Copy out the lines that have "this" in them.
===============
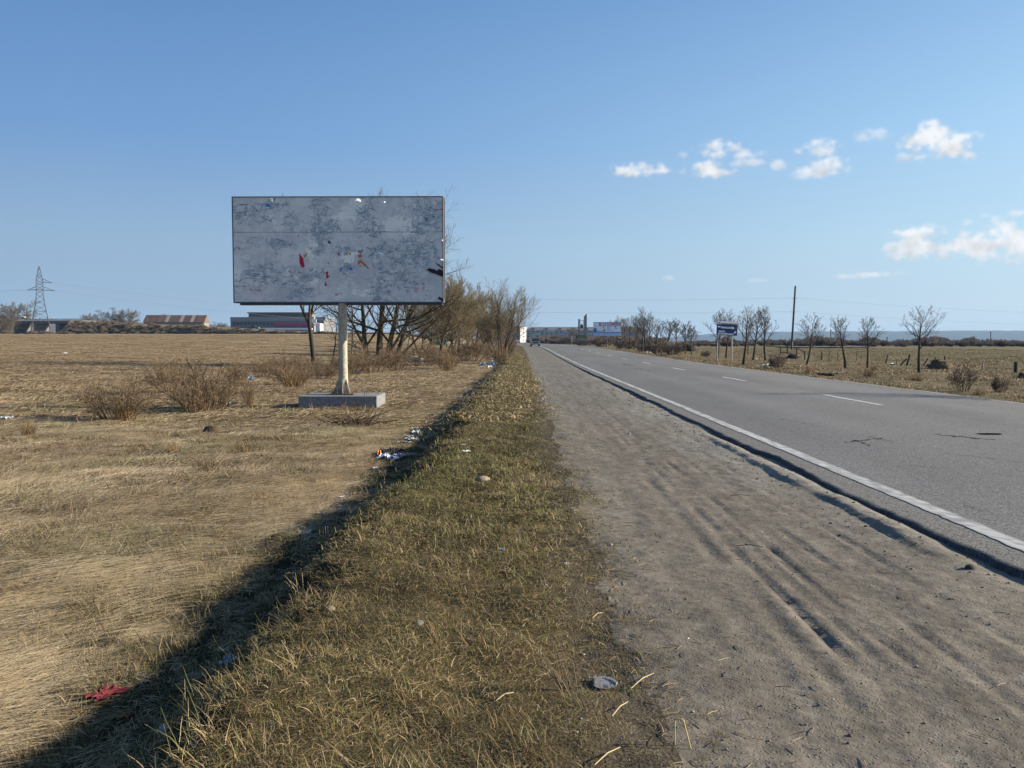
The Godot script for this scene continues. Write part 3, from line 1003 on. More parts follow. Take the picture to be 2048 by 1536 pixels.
func build_billboard() -> void:
	var d := 23.6
	var x0 := -8.19
	var x1 := -2.2
	var top := 5.52
	var low := 2.53
	var cx := (x0 + x1) / 2.0
	var base := Vector3(-5.11, -0.075, -23.72)
	var b := thing("hoarding", "large grey roadside hoarding with torn poster remains on a single pole", "billboard", base)
	var steel := mat("hoarding steel", Color(0.10, 0.105, 0.115), 0.6, 0.3)
	var poster := mat("torn poster paper", Color(1, 1, 1), 0.75)
	poster.albedo_texture = tex(poster_image())
	poster.heightmap_enabled = true
	poster.heightmap_texture = tex(as_rgb(noise_image(512, 0.02, 5, 31)))
	poster.heightmap_scale = 0.5
	var split := top - 0.333 * (top - low)
	for k in 2:
		var s := Build.new()
		var ya := split + 0.006 if k == 0 else low + 0.03
		var yb := top - 0.02 if k == 0 else split - 0.006
		# a thin sheet that bows a little between its fixings
		for i in 24:
			for j in 8:
				var q := []
				for st in [[0, 0], [1, 0], [1, 1], [0, 1]]:
					var fx: float = (i + st[0]) / 24.0
					var fy: float = (j + st[1]) / 8.0
					var px := lerpf(x0 + 0.03, x1 - 0.03, fx)
					var py := lerpf(ya, yb, fy)
					var pz := -d + 0.006 + 0.010 * sin(fx * 12.0 + k) * sin(fy * PI) + 0.004 * noise_a.get_noise_2d(fx * 300.0, fy * 90.0)
					q.append(Vector3(px, py, pz) - base)
				s.quad(q[0], q[1], q[2], q[3], Vector3(0, 0, 1))
				for v in q:
					s.uv.push_back(Vector2((v.x + base.x - x0) / (x1 - x0), (top - v.y - base.y) / (top - low)))
		part(s, "metal_sheet", poster, b)
	var f := Build.new()
	f.box(Vector3(cx, (top + low) / 2.0, -d - 0.15) - base, Vector3(x1 - x0, top - low, 0.26), 0.01)
	part(f, "panel_box", steel, b)
	for e in [[x0 + 0.012, (top + low) / 2.0, 0.024, top - low], [x1 - 0.012, (top + low) / 2.0, 0.024, top - low]]:
		f = Build.new()
		f.box(Vector3(e[0], e[1], -d + 0.008) - base, Vector3(e[2] * 0.6, e[3], 0.04), 0.004)
		part(f, "side_rail", steel, b)
	for e in [[top - 0.008, 0.022], [low + 0.012, 0.03]]:
		f = Build.new()
		f.box(Vector3(cx, e[0], -d + 0.01) - base, Vector3(x1 - x0 - 0.05, e[1], 0.05), 0.004)
		part(f, "cross_rail", steel, b)
	var wood := mat("weathered lath", Color(0.15, 0.115, 0.095), 0.85)
	f = Build.new()
	f.box(Vector3(x1 + 0.02, (top + low) / 2.0 + 0.03, -d - 0.06) - base, Vector3(0.02, top - low - 0.12, 0.05), 0.004)
	part(f, "wooden_lath", wood, b)
	f = Build.new()
	f.box(Vector3(cx + 0.06, low - 0.03, -d - 0.14) - base, Vector3(x1 - x0 - 0.2, 0.06, 0.16), 0.006)
	part(f, "bottom_beam", steel, b)
	for px in [0.24, 0.39, 0.61]:
		f = Build.new()
		var hx := lerpf(x0, x1, px)
		f.rod(Vector3(hx, top - 0.02, -d - 0.1) - base, Vector3(hx - 0.02, top + (0.09 if px < 0.3 else 0.02), -d - 0.1) - base, 0.012)
		part(f, "bolt", steel, b)

	var paint := mat("chipped cream paint", Color(1, 1, 1), 0.6)
	var im := grain_image(256, 0.03, 0.60, 0.80, 0, 0, 0, 1, 44)
	im = as_rgb(im)
	var r := RandomNumberGenerator.new()
	r.seed = 9
	for k in 420:
		var x := r.randi() % 256
		var y := r.randi() % 256
		var n := 1 + r.randi() % 4
		var cc := Color(0.30, 0.17, 0.09) if r.randf() < 0.6 else Color(0.36, 0.33, 0.29)
		for i in n + 2:
			for j in n:
				im.set_pixel((x + j) % 256, (y + i) % 256, cc)
	for y in 256:
		for x in 256:
			im.set_pixel(x, y, im.get_pixel(x, y) * Color(0.93, 0.885, 0.78))
	paint.albedo_texture = tex(im)
	paint.uv1_triplanar = true
	paint.uv1_scale = Vector3(1.1, 0.8, 1.1)
	var p := Build.new()
	var pts := PackedVector3Array()
	var rad := PackedFloat32Array()
	for i in 9:
		pts.append(Vector3(0.004 * sin(i * 1.3), 2.62 * i / 8.0, 0))
		rad.append(0.128 if i < 3 else 0.125)
	p.tube(pts, rad, 28)
	part(p, "pole", paint, b)
	for k in 8:
		var g := Build.new()
		var a := TAU * k / 8.0 + 0.12
		g.prism(PackedVector2Array([Vector2(0.12, 0.03), Vector2(0.285, 0.03), Vector2(0.285, 0.07), Vector2(0.15, 0.42), Vector2(0.12, 0.44)]), -0.006, 0.006, Transform3D(Basis(Vector3.UP, a), Vector3.ZERO))
		part(g, "gusset", paint, b)
	var fl := Build.new()
	fl.box(Vector3(0, 0.015, 0), Vector3(0.72, 0.03, 0.72), 0.004)
	part(fl, "foot_plate", mat("rusty plate", Color(0.11, 0.075, 0.055), 0.85), b)
	for k in 8:
		var bo := Build.new()
		var a := TAU * (k + 0.5) / 8.0
		bo.rod(Vector3(cos(a) * 0.3, 0.02, sin(a) * 0.3), Vector3(cos(a) * 0.3, 0.085, sin(a) * 0.3), 0.016)
		part(bo, "anchor_bolt", mat("rusty plate", Color(0.11, 0.075, 0.055), 0.85), b)
	# loose tatters of poster
	var black := mat("black tatter", Color(0.018, 0.018, 0.026), 0.7)
	for tt in [[[0.956, 0.618, 0.975, 0.635, 0.999, 0.668, 0.999, 0.685, 0.972, 0.645]], [[0.914, 0.69, 0.935, 0.676, 0.96, 0.686, 0.965, 0.70, 0.98, 0.682, 0.998, 0.70, 0.998, 0.757, 0.978, 0.742, 0.962, 0.728, 0.94, 0.715, 0.93, 0.70]], [[0.977, 0.94, 0.998, 0.965, 0.998, 0.99, 0.984, 0.975, 0.972, 0.962]]]:
		var poly := PackedVector2Array()
		for i in range(0, tt[0].size(), 2):
			poly.append(Vector2(lerpf(x0, x1, tt[0][i]) - base.x, lerpf(top, low, tt[0][i + 1]) - base.y))
		var q := Build.new()
		q.prism(poly, -d + 0.036 - base.z, -d + 0.040 - base.z)
		part(q, "tatter", black, b)
	var white := mat("white paper curl", Color(0.88, 0.89, 0.90), 0.5)
	for fl2 in [[0.725, 0.065, 0.07], [0.60, 0.045, 0.10], [0.79, 0.33, 0.05], [0.928, 0.085, 0.04], [0.925, 0.385, 0.04], [0.79, 0.485, 0.05], [0.795, 0.695, 0.05], [0.70, 0.545, 0.11], [0.343, 0.11, 0.05], [0.342, 0.292, 0.05], [0.38, 0.41, 0.05], [0.575, 0.37, 0.04], [0.86, 0.49, 0.06], [0.992, 0.41, 0.04], [0.99, 0.60, 0.06], [0.19, 0.03, 0.05], [0.66, 0.27, 0.06], [0.31, 0.21, 0.04], [0.095, 0.06, 0.05], [0.74, 0.075, 0.04], [0.41, 0.92, 0.05], [0.175, 0.96, 0.05]]:
		var q := Build.new()
		var at := Vector3(lerpf(x0, x1, fl2[0]), lerpf(top, low, fl2[1]), -d + 0.03) - base
		var s: float = fl2[2] * 1.5
		var tilt := Basis(Vector3(0, 0, 1), rng.randf_range(-0.9, 0.3))
		var last := []
		for i in 5:
			var t := i / 4.0
			var cur := [at + tilt * Vector3(-s * 0.6 + s * 1.2 * t, 0.02 * sin(t * 5.0), 0.0), at + tilt * Vector3(-s * 0.6 + s * 1.2 * t, s * 0.45 * sin(PI * t * 0.9 + 0.2), 0.035 * sin(PI * t))]
			if i > 0:
				q.quad(last[0], cur[0], cur[1], last[1], (tilt * Vector3(0.35, 0.5, 0.8)).normalized())
			last = cur
		part(q, "paper_curl", white, b)

	# its concrete footing
	var conc := mat("rough concrete", Color(1, 1, 1), 0.95)
	var ci := grain_image(512, 0.02, 0.38, 0.56, 2500, 0.28, 0.62, 3, 61)
	for y in [170, 171, 340, 342]:
		for x in 512:
			if noise_b.get_noise_2d(x * 2.0, y * 9.0) > -0.25: ci.set_pixel(x, y, Color(0.30, 0.30, 0.30))
	conc.albedo_texture = tex(as_rgb(ci))
	conc.uv1_triplanar = true
	conc.uv1_scale = Vector3(1.0, 0.75, 1.0)
	conc.heightmap_enabled = true
	conc.heightmap_texture = tex(as_rgb(noise_image(256, 0.06, 4, 62)))
	conc.heightmap_scale = 0.6
	var fo := thing("concrete_footing", "low grey concrete block under the pole of the torn hoarding", "footing", Vector3(-5.12, -0.08, -23.72))
	var blk := Build.new()
	blk.box(Vector3(0, -0.42, 0), Vector3(2.2, 0.84, 1.44), 0.018)
	part(blk, "block", conc, fo)
	for lp in [[0.74, 0.5], [0.98, -0.5], [-0.9, 0.3]]:
		var l := Build.new()
		var pp := PackedVector3Array()
		for i in 9:
			var a := PI * i / 8.0
			pp.append(Vector3(lp[0] + 0.035 * cos(a), 0.0 + 0.11 * sin(a), lp[1]))
		var rr := PackedFloat32Array()
		rr.resize(9)
		rr.fill(0.006)
		l.tube(pp, rr, 5)
		part(l, "lifting_loop", mat("rusty plate", Color(0.11, 0.075, 0.055), 0.85), fo)


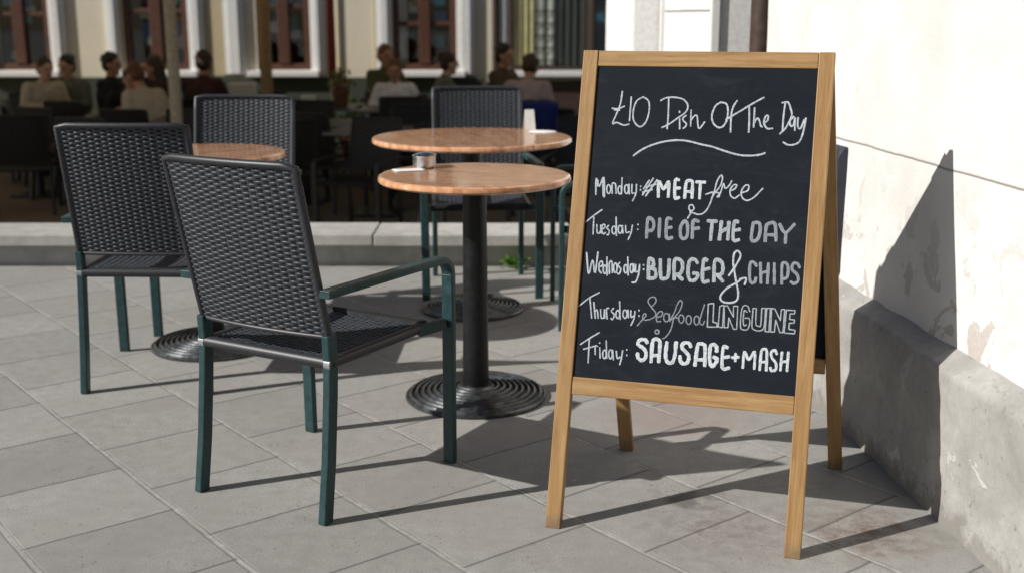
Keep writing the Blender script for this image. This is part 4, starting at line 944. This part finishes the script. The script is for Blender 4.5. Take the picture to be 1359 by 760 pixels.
def flower_pot(px, y, z, label, fm, s=1.0, seed=1):
    t = thing("flower_pot", label, "plant", (px_at(px, y), y, z)); rn = random.Random(seed)
    b = MB(); b.lathe([(.001, 0), (.055 * s, 0), (.075 * s, .11 * s), (.08 * s, .115 * s), (.08 * s, .13 * s), (.068 * s, .13 * s), (.06 * s, .11 * s), (.001, .11 * s)], seg=24); b.build("pot", M['terracotta'], t, smooth=True, auto=40)
    lv, pt_ = MB(), MB()
    for i in range(130):
        a, e = rn.uniform(0, 6.28), rn.uniform(.1, 1.5); r = rn.uniform(.05, .15) * s
        c = Vector((math.cos(a) * math.cos(e) * r, math.sin(a) * math.cos(e) * r, .13 * s + math.sin(e) * r * 1.3))
        q = .02 * s; n_ = Vector((rn.uniform(-1, 1), rn.uniform(-1, 1), rn.uniform(-.2, 1))).normalized(); x_ = n_.orthogonal().normalized(); y_ = n_.cross(x_)
        (pt_ if i % 2 else lv).add([c + x_ * q, c + y_ * q * .7, c - x_ * q, c - y_ * q * .7], [(0, 1, 2, 3)])
    lv.build("foliage", M['leaf'], t); pt_.build("bloom", fm, t)
    return t
flower_pot(455, 13.0, TF + .7512, "pot of red flowers on the dark table in the middle of the terrace", M['flower'], 1.25, 2)
flower_pot(470, 14.2, TF, "pot of pale green leaves standing on the terrace below the cream wall", M['leafpale'], 2.4, 4)
def glass(px, y, label):
    t = thing("drinking_glass", label, "glass", (px_at(px, y), y, TF + .7512))
    b = MB(); b.lathe([(.001, 0), (.027, 0), (.033, .12), (.031, .12), (.026, .006), (.001, .006)], seg=20); b.build("tumbler", M['glassclear'], t, smooth=True, auto=40)
    b = MB(); b.lathe([(.001, .008), (.0255, .008), (.029, .085), (.001, .085)], seg=20); b.build("drink", M['drink'], t, smooth=True, auto=40)
gm = NT("clear_tumbler"); gm.set(Roughness=.05, Transmission_Weight=.9, IOR=1.3); M['glassclear'] = gm.m
glass(545, 12.5, "glass with amber drink on the table of the woman in the white blouse")
glass(645, 13.05, "glass with amber drink on the table below the drainpipe")
glass(215, 12.0, "glass with amber drink on the table at the far left")
jk = MB()
vs, fs = grid_face(lambda u, v: (-.22 + .44 * u, (-.03 - .02 * math.sin(u * 9)) if v < .5 else (.03 + .015 * math.sin(u * 7)), .05 - abs(v - .5) * .62 + .01 * math.sin(u * 11)), 24, 20)
jk.add(vs, fs); jo = jk.build("blue_jacket", M['cloth_blue'], None, smooth=True)
jo.modifiers.new("thick", 'SOLIDIFY').thickness = .018
jo.location = (px_at(708, 10.62), 10.62, TF + .905); tag(jo, "deep blue jacket hung over a black chair left of the menu board", "jacket")

# ------------------------------------------------------------------ people seated on the terrace
def remesh(o, v, it=4):
    m = o.modifiers.new("fuse", 'REMESH'); m.mode = 'VOXEL'; m.voxel_size = v; m.use_smooth_shade = True
    s = o.modifiers.new("soften", 'SMOOTH'); s.factor = .5; s.iterations = it
def person(x, y, az, label, skin, hair, top, legs, style='short', lean=0.0, yaw=0.0, nod=0.0, arms=None, z=TF, sc=1.0, long_sleeve=True):
    t = thing("person", label, "person", (x, y, z), az); t.scale = (sc, sc, sc)
    piv = Vector((0, 0, .52)); RX = Matrix.Rotation(-lean, 3, 'X')
    def T_(p):
        p = Vector(p); return piv + RX @ (p - piv)
    sh = [T_((s * .175, 0, .965)) for s in (-1, 1)]
    arms = arms or [((-.25, .12, .74), (-.13, .36, .785)), ((.25, .12, .74), (.13, .36, .785))]
    neck = T_((0, .01, 1.03)); hc = T_((0, .035, 1.175))
    HR = Matrix.Rotation(-yaw, 3, 'Z') @ Matrix.Rotation(-(lean * .4 + nod), 3, 'X')
    def h(p): return hc + HR @ Vector(p)
    def limbs(b, g, body=True, torso=True, armsf=True, legf=True, short=False):
        if torso:
            b.capsule((-.085, 0, .53), (.085, 0, .53), .105 + g, .105 + g, 16)
            b.capsule(T_((-.06, .0, .62)), T_((-.085, .0, .86)), .098 + g, .108 + g, 14); b.capsule(T_((.06, .0, .62)), T_((.085, .0, .86)), .098 + g, .108 + g, 14)
            b.capsule(T_((0, .0, .6)), T_((0, .015, .9)), .11 + g, .115 + g, 14)
            b.capsule(T_((-.13, 0, .955)), T_((.13, 0, .955)), .062 + g, .062 + g, 12)
            b.capsule(T_((0, 0, .93)), T_((0, .005, 1.02)), .085 + g, .05 + g, 12)
        if armsf:
            for i in (0, 1):
                e, hd = Vector(arms[i][0]), Vector(arms[i][1])
                b.capsule(sh[i], e, .056 + g, .042 + g, 12)
                b.capsule(e, (e.lerp(hd, .35) if short else hd), .042 + g, (.040 if short else .027) + g, 12)
        if legf:
            for s in (-1, 1):
                b.capsule((s * .09, .02, .52), (s * .125, .43, .50), .085 + g, .058 + g, 14)
                b.capsule((s * .125, .43, .50), (s * .125, .40, .09), .056 + g, .038 + g, 12)
    b = MB(); limbs(b, 0)
    b.capsule(T_((0, .0, .98)), hc + HR @ Vector((0, -.02, -.06)), .053, .05, 12)
    b.ball(h((0, -.008, .022)), (.076, .094, .092)); b.capsule(h((0, .02, -.05)), h((0, .038, -.085)), .062, .036, 12)
    b.capsule(h((0, .088, .005)), h((0, .106, -.028)), .010, .015, 8)                 # nose
    for s in (-1, 1):
        b.ball(h((s * .078, -.005, -.012)), (.012, .02, .03), 8, 6); b.capsule(h((s * .028, .078, .026)), h((s * .05, .066, .024)), .012, .010, 8)   # ears, brows
    for i in (0, 1):
        e, hd = Vector(arms[i][0]), Vector(arms[i][1]); d = (hd - e).normalized(); sd = d.cross(Vector((0, 0, 1))).normalized(); up = sd.cross(d)
        b.capsule(hd - sd * .018, hd + d * .07 - sd * .022, .016, .016, 8); b.capsule(hd + sd * .018, hd + d * .07 + sd * .022, .016, .016, 8); b.capsule(hd, hd + d * .07, .017, .016, 8)
        for f_, (o_, l_) in enumerate(((-.033, .058), (-.011, .07), (.011, .066), (.032, .05))):
            k0 = hd + d * .078 + sd * o_; k1 = k0 + d * l_ * .55 - up * .006; k2 = k1 + d * l_ * .4 - up * .022
            b.capsule(k0, k1, .0095, .009, 7); b.capsule(k1, k2, .009, .008, 7)
        s = 1 if i == 0 else -1
        b.capsule(hd + sd * s * .02 + d * .02, hd + sd * s * .052 + d * .055 - up * .008, .012, .010, 7); b.capsule(hd + sd * s * .052 + d * .055 - up * .008, hd + sd * s * .05 + d * .085 - up * .02, .010, .008, 7)
    for s in (-1, 1): b.capsule((s * .125, .40, .06), (s * .13, .56, .035), .040, .034, 10)
    bo = b.build("body", M[skin], t, smooth=True); remesh(bo, .0125, 3)
    b = MB(); limbs(b, .013, legf=False, short=not long_sleeve); o = b.build("shirt", M[top], t, smooth=True); remesh(o, .014, 5)
    b = MB(); limbs(b, .012, torso=False, armsf=False); b.capsule((-.085, 0, .53), (.085, 0, .53), .124, .124, 16); o = b.build("trousers", M[legs], t, smooth=True); remesh(o, .016, 5)
    b = MB()
    for s in (-1, 1): b.capsule((s * .125, .385, .052), (s * .13, .57, .040), .052, .042, 12)
    o = b.build("shoes", M['cloth_black'], t, smooth=True); remesh(o, .014, 3)
    b = MB()
    rn = random.Random(hash(label) % 1000)
    b.ball(h((0, -.022, .042)), (.086, .098, .086)); b.ball(h((0, -.055, .0)), (.08, .062, .085))
    for i in range(26):
        a = rn.uniform(0, 6.28); e = rn.uniform(.1, 1.5); q = Vector((.082 * math.cos(a) * math.cos(e), -.03 + .092 * math.sin(a) * math.cos(e), .042 + .085 * math.sin(e)))
        if q.y > .03 and q.z < .08: continue
        b.ball(h(q), rn.uniform(.012, .022), 8, 6)
    if style == 'long':
        for s in (-1, 1): b.capsule(h((s * .062, -.03, .03)), h((s * .075, -.055, -.16)), .038, .032, 10)
        b.capsule(h((0, -.07, .02)), h((0, -.10, -.22)), .066, .05, 12)
    if style == 'bun': b.ball(h((0, -.10, .085)), .045, 12, 8)
    o = b.build("hair", M[hair], t, smooth=True); remesh(o, .011, 2)
    for s in (-1, 1):
        b = MB(); b.ball(h((s * .033, .078, .006)), (.013, .010, .008), 10, 7); b.build("eye", M['eye'], t, smooth=True)
    b = MB(); b.capsule(h((-.02, .083, -.052)), h((.02, .083, -.052)), .007, .007, 8); b.build("mouth", M['lips'], t, smooth=True)
    return t
person(px_at(154, 12.9), 12.9, 100, "person with black hair in black at the far left, head above the others", 'skin2', 'hair_black', 'cloth_black', 'cloth_denim', sc=1.02)
person(px_at(174, 12.5), 12.5, 150, "person with black hair leaning forward, pale face turned to us, at the left table", 'skin', 'hair_black', 'cloth_black', 'cloth_black', lean=.35, sc=.95)
person(px_at(212, 11.6), 11.6, -55, "person with auburn hair in a sand coloured shirt bending over the left table", 'skin2', 'hair_red', 'cloth_sand', 'cloth_denim', lean=.42, nod=.25, long_sleeve=False, sc=1.02)
person(px_at(226, 12.9), 12.9, -110, "person with long brown hair in dark top behind the sand coloured shirt", 'skin2', 'hair_brown', 'cloth_maroon', 'cloth_black', 'long', lean=.15)
person(px_at(272, 12.7), 12.7, 20, "person in a dark maroon top seen from behind, beside the beige parasol pole", 'skin2', 'hair_brown', 'cloth_maroon', 'cloth_black', lean=.1, sc=1.04)
person(px_at(60, 12.9), 12.9, 130, "person in a pale sand top sitting below the far left window", 'skin', 'hair_brown', 'cloth_sand', 'cloth_denim', lean=.2)
person(px_at(108, 13.3), 13.3, 200, "person with black hair in a sage top left of the group at the left table", 'skin', 'hair_black', 'cloth_sage', 'cloth_black', 'bun', lean=.15)
person(px_at(527, 13.25), 13.25, 178, "person with auburn hair in a white blouse facing us across a dark table", 'skin2', 'hair_red', 'cloth_white', 'cloth_denim', arms=[((-.30, .08, .72), (-.20, .22, .56)), ((.27, .12, .74), (.12, .34, .785))], lean=.2, sc=.97)
person(px_at(513, 14.3), 14.3, 140, "person with auburn hair in an olive shirt behind the white blouse", 'skin2', 'hair_red', 'cloth_olive', 'cloth_black', sc=1.06)
person(px_at(583, 13.3), 13.3, 75, "person with dark hair in a sage top reaching out to the right", 'skin', 'hair_brown', 'cloth_sage', 'cloth_denim', 'bun', arms=[((-.26, .16, .78), (-.12, .42, .80)), ((.27, .16, .78), (.22, .44, .82))], lean=.15, sc=1.02)
person(px_at(667, 13.6), 13.6, 120, "person in a brown top sitting upright in front of the drainpipe", 'skin2', 'hair_black', 'cloth_umber', 'cloth_black', sc=1.08)
person(px_at(694, 12.35), 12.35, 15, "person with dark hair and pink grey top seen from behind, near the yellow curtain", 'skin2', 'hair_brown', 'cloth_pinkgrey', 'cloth_denim', lean=.42, nod=.3, sc=1.06)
===============
▶ _REPLY TO THE EXERCISE_:
The Godot script for this scene continues. Write part 3, from line 1003 on. More parts follow. Take the picture to be 2048 by 1536 pixels.
Keep writing the Blender script for this image. This is part 4, starting at line 944. This part finishes the script. The script is for Blender 4.5. Take the picture to be 1359 by 760 pixels.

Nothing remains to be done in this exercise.